I'm getting the above error when I try to run the following code:
int colourInt = Color.parseColor(colour.getHexValue());
The offending hexadecimal value is ee3090b0. Is there a way I can convert a colour hexdecimal value to its integer equivalent and still retain the alpha value?
I've tried following a suggestion made in this post, but it isn't working...
From documentation:
public static int parseColor (String colorString)
Parse the color string, and return the corresponding color-int. If the string cannot be parsed, throws an IllegalArgumentException exception.
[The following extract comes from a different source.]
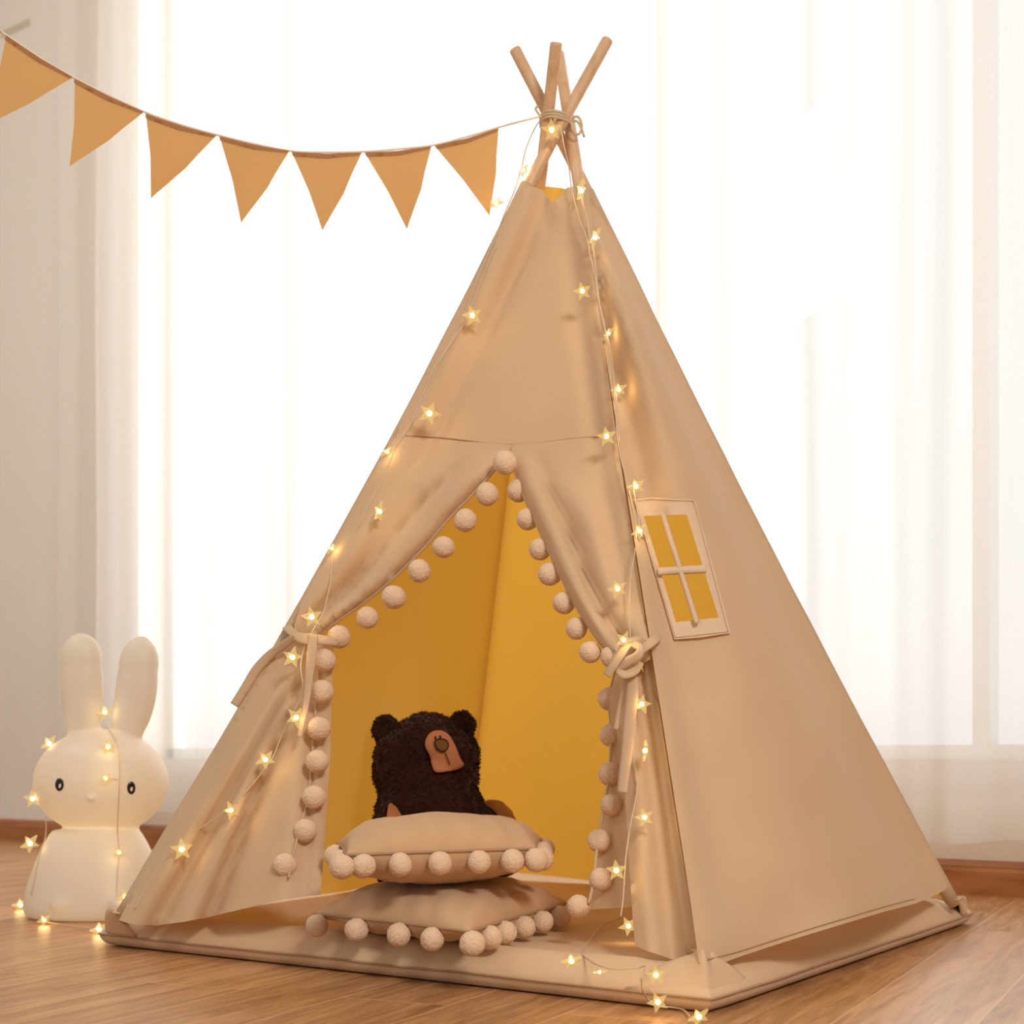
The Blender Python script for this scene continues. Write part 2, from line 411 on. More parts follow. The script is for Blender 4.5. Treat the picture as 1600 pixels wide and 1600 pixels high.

Supported formats are: #RRGGBB #AARRGGBB 'red', 'blue', 'green', 'black', 'white', 'gray', 'cyan', 'magenta', 'yellow', 'lightgray', 'darkgray'
Your method probably returns a string that doesn't start with a #.
Wrap it inside a try catch block, and set in the catch block the default color to handle the exception. Make sure this color is right typed, also you can throw an exception to handle the failure.
For example, I'm parsing a color from Firebase remote config, if the fetch of that color throws an IllegalArgumentException I set the color to be the default in my app.
try{
color = Color.parseColor(RemoteConfigSingleton.getInstance().getEventColor());
}catch (IllegalArgumentException e){
color = Color.parseColor("#E53935");
}
Doing this I avoid the fatal crash of the app
I want to add something with the accepted answer. I had similar exception while I'm trying to use black color using Color.parseColor("#000") which start with #.So the thing is inside your parseColor method it only accept a six digit hex code of color,If it is less or greater than this its give the exception.I change it like #121212(black) this and it works for me.
Use Color Like this there is some issue while parsing your color code you should use the color that is starting from '#' code Color.parseColor("#171C26")